* _What needs to be done_
Retype exactly the lines below, beginning with the first and ending with the line where "MB().box(tp + Vector(off), sz).build(nm, m_, t, bevel=.01)" appears.

* _Supplied entries_

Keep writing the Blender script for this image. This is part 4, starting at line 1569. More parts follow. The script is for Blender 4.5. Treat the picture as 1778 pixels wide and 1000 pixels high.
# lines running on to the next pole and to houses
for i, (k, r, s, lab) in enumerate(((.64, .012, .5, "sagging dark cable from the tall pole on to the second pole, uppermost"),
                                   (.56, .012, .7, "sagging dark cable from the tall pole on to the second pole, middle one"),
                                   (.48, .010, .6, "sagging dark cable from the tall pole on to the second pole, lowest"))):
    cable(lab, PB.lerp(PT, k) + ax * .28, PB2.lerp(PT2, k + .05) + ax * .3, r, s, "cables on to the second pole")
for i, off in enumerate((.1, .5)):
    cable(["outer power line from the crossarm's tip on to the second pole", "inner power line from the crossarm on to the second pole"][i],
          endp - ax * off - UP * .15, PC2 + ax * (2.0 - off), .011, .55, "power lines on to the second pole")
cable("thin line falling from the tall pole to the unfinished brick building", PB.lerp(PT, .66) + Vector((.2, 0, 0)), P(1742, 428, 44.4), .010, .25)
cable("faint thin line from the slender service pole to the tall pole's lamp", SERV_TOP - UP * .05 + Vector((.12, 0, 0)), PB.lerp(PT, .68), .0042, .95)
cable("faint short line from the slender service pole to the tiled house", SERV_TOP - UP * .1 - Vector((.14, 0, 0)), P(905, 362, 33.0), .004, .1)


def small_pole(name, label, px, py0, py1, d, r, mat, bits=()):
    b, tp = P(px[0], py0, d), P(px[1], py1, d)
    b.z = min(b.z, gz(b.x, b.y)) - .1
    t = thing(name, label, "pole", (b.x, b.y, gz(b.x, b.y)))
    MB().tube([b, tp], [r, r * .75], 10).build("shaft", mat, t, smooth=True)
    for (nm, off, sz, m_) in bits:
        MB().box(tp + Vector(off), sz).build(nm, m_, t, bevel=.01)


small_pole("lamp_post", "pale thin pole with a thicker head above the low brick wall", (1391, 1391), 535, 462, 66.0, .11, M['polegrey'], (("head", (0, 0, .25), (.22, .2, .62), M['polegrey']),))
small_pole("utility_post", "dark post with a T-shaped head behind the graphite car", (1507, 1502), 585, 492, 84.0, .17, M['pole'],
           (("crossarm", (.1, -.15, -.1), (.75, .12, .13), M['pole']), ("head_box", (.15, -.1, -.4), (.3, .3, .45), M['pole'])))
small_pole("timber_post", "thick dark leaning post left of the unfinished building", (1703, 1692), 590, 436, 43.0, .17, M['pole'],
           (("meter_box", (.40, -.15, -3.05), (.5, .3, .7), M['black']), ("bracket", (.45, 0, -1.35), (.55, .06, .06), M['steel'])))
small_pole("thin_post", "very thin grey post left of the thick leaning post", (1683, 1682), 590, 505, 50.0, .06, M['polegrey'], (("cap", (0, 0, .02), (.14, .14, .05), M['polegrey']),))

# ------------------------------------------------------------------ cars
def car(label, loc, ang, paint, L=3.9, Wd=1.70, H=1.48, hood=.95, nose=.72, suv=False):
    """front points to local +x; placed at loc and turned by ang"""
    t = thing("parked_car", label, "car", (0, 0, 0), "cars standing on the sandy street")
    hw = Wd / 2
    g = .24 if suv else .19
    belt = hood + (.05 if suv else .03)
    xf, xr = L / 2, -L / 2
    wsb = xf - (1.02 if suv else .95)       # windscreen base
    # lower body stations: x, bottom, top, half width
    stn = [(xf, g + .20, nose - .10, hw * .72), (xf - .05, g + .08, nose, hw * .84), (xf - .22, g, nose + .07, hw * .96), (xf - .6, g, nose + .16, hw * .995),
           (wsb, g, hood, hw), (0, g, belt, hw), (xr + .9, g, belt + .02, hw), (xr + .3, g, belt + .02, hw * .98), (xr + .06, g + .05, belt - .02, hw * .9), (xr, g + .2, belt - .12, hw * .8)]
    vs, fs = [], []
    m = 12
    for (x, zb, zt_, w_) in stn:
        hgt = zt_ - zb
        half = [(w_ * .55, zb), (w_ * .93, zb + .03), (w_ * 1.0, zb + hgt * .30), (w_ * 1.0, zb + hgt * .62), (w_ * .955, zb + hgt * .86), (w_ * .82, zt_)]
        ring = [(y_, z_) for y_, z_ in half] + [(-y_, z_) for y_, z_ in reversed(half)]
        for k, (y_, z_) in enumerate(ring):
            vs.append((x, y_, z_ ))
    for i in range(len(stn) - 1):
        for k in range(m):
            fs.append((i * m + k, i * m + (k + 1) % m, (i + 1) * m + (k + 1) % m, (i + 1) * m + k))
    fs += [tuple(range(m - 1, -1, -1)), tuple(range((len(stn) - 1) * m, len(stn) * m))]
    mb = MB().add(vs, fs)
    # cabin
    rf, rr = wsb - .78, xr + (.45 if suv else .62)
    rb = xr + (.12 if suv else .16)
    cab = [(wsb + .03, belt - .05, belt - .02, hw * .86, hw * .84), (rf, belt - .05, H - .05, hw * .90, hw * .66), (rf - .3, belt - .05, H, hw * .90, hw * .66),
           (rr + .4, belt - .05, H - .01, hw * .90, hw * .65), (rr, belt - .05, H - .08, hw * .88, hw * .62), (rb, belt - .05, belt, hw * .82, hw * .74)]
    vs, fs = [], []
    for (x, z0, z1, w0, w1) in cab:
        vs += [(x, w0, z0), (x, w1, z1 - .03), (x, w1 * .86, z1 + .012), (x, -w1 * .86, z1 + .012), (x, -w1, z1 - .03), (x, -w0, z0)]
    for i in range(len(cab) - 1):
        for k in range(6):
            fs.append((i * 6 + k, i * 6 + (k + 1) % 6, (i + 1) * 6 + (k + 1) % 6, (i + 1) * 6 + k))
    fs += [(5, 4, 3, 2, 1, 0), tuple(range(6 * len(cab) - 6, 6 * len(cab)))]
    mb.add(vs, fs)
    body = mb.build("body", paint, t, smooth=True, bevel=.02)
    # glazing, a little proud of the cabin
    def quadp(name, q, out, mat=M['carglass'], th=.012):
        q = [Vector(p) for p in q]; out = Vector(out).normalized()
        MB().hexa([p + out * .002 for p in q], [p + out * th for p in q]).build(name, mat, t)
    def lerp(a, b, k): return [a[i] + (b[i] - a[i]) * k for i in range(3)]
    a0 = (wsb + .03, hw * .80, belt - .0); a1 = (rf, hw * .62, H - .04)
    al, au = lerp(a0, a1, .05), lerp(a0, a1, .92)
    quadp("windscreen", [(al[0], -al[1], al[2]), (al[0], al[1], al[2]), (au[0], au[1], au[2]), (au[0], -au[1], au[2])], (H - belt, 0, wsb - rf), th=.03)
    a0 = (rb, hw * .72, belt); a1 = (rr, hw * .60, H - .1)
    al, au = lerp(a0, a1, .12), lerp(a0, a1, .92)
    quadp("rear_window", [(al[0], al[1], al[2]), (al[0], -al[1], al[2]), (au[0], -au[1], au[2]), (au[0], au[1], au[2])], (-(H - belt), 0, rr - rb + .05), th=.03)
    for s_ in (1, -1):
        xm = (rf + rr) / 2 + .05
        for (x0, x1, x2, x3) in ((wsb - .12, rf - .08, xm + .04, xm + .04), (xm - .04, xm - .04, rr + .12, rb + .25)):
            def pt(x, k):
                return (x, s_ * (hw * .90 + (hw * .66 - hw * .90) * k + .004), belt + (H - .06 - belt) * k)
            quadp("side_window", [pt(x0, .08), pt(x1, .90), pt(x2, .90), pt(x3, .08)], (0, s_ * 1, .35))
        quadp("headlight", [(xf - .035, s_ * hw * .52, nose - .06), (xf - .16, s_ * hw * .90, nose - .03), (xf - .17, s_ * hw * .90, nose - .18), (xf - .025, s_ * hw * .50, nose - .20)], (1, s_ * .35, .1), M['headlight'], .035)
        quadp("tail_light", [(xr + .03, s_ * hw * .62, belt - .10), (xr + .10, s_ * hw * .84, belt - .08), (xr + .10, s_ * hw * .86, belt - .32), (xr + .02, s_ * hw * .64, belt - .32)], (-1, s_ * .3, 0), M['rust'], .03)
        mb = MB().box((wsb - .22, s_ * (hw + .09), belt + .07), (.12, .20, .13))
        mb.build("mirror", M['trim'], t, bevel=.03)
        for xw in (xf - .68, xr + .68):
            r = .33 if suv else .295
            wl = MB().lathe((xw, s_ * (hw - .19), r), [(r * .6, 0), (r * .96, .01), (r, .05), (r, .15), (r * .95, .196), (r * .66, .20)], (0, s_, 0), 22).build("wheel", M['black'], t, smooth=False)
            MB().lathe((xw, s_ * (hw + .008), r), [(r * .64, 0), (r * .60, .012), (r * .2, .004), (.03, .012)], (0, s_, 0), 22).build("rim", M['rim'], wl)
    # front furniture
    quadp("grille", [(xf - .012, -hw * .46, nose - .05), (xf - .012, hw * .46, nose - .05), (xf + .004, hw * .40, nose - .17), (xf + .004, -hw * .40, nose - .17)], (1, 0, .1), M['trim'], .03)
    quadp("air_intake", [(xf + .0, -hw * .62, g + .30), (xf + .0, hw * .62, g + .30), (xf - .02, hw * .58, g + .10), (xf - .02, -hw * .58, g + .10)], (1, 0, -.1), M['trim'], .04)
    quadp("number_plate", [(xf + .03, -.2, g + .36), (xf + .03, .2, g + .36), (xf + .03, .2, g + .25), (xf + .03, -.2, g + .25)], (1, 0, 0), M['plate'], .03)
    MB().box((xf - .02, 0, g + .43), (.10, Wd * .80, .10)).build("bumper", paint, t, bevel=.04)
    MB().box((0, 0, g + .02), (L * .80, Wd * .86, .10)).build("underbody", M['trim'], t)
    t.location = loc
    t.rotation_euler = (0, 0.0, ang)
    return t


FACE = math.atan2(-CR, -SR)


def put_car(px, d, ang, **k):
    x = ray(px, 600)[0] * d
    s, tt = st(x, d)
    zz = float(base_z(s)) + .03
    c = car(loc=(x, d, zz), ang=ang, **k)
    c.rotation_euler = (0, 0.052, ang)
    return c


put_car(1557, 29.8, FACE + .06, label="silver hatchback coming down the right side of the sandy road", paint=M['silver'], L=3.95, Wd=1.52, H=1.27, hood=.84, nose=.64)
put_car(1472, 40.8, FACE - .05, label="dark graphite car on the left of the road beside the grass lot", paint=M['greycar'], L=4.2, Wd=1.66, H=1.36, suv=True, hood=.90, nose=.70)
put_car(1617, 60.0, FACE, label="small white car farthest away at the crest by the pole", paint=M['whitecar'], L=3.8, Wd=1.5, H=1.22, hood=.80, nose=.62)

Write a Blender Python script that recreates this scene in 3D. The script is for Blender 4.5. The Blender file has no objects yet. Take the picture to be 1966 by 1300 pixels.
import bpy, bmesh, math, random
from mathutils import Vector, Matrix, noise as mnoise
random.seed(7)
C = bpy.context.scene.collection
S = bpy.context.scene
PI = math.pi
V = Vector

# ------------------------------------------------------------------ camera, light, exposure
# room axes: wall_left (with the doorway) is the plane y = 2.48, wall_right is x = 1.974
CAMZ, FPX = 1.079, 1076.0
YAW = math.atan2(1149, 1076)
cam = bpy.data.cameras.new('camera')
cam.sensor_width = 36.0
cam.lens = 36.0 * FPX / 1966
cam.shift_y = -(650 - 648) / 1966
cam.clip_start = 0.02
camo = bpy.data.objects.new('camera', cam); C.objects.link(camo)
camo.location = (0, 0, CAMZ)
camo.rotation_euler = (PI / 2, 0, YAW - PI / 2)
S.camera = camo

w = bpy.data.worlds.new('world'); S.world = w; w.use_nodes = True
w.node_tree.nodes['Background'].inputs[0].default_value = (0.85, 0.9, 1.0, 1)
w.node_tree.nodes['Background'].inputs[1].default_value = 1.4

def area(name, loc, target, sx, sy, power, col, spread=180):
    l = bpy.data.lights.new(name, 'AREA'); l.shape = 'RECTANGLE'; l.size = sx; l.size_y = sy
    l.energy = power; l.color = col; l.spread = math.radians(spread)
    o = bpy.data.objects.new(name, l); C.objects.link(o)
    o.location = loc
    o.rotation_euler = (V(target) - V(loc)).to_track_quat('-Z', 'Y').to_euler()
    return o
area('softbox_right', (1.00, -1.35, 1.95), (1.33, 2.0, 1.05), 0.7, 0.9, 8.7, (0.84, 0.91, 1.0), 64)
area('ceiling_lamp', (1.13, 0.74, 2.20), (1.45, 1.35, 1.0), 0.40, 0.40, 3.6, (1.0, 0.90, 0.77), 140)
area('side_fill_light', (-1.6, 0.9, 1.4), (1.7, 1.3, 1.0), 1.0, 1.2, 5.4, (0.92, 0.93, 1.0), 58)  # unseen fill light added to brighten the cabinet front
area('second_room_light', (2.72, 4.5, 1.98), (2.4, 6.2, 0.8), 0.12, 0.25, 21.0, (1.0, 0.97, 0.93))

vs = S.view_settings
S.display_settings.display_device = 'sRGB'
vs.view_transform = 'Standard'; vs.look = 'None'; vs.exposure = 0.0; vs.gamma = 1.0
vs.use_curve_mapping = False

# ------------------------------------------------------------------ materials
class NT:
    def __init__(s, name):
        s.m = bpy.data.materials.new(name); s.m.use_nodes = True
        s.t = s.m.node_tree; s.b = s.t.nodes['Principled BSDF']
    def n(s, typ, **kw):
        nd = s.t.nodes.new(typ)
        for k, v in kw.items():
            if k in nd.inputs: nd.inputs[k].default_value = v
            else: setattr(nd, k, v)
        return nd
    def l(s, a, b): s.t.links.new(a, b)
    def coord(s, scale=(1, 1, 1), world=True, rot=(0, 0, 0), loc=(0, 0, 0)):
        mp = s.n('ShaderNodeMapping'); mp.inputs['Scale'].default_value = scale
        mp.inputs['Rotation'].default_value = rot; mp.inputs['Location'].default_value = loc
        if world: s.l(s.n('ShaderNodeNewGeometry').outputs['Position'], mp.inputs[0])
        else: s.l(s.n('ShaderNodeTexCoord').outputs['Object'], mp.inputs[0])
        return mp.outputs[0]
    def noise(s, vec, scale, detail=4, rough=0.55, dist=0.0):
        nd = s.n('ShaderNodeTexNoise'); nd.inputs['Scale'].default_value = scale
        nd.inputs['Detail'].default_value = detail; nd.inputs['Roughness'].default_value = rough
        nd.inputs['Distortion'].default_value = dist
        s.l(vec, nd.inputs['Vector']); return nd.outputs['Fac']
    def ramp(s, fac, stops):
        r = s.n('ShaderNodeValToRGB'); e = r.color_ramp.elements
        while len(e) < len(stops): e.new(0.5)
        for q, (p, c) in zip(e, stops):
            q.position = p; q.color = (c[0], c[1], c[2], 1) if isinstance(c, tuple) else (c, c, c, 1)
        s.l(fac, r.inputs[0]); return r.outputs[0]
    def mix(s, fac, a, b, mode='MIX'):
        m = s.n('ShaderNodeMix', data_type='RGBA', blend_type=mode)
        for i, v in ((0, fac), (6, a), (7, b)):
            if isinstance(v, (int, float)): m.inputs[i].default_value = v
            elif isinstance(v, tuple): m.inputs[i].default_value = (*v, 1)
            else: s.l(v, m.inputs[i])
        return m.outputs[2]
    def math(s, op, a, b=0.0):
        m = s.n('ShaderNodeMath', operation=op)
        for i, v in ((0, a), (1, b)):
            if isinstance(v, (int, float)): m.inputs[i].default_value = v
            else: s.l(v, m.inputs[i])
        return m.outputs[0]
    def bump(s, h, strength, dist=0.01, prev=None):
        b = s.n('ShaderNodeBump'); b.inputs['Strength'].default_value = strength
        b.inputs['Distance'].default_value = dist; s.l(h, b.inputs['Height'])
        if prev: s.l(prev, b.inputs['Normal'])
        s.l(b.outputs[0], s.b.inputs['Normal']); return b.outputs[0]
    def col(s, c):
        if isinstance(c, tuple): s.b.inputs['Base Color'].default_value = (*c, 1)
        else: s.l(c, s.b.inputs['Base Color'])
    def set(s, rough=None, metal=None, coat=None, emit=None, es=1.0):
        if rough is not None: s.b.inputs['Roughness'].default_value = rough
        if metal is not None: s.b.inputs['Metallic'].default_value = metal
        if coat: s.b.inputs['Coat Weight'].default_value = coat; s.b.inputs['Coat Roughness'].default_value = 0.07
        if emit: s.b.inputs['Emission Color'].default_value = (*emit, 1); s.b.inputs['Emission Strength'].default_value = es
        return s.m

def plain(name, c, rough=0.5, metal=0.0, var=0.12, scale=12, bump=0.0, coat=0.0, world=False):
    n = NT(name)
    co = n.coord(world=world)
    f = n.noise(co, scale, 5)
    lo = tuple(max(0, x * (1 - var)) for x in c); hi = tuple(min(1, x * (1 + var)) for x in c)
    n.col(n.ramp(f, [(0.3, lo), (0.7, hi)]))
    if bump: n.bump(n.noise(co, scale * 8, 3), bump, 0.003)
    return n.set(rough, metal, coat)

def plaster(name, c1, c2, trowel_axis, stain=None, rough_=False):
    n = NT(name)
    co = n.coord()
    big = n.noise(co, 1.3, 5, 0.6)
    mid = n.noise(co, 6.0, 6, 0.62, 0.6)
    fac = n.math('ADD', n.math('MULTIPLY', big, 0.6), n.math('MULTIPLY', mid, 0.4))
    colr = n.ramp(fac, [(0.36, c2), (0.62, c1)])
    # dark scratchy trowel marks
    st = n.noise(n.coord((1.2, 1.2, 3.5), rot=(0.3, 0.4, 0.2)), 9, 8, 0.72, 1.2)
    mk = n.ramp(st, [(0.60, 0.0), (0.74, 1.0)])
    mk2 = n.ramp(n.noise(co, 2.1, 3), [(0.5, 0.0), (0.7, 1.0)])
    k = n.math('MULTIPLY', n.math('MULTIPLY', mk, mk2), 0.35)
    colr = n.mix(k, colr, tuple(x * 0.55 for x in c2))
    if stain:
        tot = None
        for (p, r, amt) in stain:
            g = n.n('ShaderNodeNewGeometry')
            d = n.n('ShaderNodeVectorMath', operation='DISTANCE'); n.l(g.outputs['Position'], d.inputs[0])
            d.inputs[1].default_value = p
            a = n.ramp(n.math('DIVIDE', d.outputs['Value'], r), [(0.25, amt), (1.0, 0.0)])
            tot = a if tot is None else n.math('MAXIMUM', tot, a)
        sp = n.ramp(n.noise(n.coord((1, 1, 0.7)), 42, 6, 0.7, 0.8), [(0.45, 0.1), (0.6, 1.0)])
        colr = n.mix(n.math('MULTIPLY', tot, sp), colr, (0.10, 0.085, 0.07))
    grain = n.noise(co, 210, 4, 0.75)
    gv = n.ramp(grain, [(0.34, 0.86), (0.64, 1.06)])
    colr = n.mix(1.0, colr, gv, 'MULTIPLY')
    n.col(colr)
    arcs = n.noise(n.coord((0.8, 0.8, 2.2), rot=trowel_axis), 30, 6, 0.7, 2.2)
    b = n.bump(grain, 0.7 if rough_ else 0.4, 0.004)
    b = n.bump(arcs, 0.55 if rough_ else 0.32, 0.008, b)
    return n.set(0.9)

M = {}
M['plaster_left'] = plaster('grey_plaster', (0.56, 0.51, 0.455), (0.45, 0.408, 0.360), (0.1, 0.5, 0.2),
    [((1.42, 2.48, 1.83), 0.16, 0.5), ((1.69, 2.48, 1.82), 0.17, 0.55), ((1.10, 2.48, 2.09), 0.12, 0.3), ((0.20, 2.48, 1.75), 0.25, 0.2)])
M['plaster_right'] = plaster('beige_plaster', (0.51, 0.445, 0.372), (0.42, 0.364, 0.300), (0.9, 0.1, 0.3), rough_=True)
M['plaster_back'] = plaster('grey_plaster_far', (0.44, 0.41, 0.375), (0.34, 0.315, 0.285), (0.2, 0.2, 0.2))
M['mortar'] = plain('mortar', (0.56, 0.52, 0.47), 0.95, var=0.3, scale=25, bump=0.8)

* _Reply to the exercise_
Keep writing the Blender script for this image. This is part 4, starting at line 1569. More parts follow. The script is for Blender 4.5. Treat the picture as 1778 pixels wide and 1000 pixels high.
# lines running on to the next pole and to houses
for i, (k, r, s, lab) in enumerate(((.64, .012, .5, "sagging dark cable from the tall pole on to the second pole, uppermost"),
                                   (.56, .012, .7, "sagging dark cable from the tall pole on to the second pole, middle one"),
                                   (.48, .010, .6, "sagging dark cable from the tall pole on to the second pole, lowest"))):
    cable(lab, PB.lerp(PT, k) + ax * .28, PB2.lerp(PT2, k + .05) + ax * .3, r, s, "cables on to the second pole")
for i, off in enumerate((.1, .5)):
    cable(["outer power line from the crossarm's tip on to the second pole", "inner power line from the crossarm on to the second pole"][i],
          endp - ax * off - UP * .15, PC2 + ax * (2.0 - off), .011, .55, "power lines on to the second pole")
cable("thin line falling from the tall pole to the unfinished brick building", PB.lerp(PT, .66) + Vector((.2, 0, 0)), P(1742, 428, 44.4), .010, .25)
cable("faint thin line from the slender service pole to the tall pole's lamp", SERV_TOP - UP * .05 + Vector((.12, 0, 0)), PB.lerp(PT, .68), .0042, .95)
cable("faint short line from the slender service pole to the tiled house", SERV_TOP - UP * .1 - Vector((.14, 0, 0)), P(905, 362, 33.0), .004, .1)


def small_pole(name, label, px, py0, py1, d, r, mat, bits=()):
    b, tp = P(px[0], py0, d), P(px[1], py1, d)
    b.z = min(b.z, gz(b.x, b.y)) - .1
    t = thing(name, label, "pole", (b.x, b.y, gz(b.x, b.y)))
    MB().tube([b, tp], [r, r * .75], 10).build("shaft", mat, t, smooth=True)
    for (nm, off, sz, m_) in bits:
        MB().box(tp + Vector(off), sz).build(nm, m_, t, bevel=.01)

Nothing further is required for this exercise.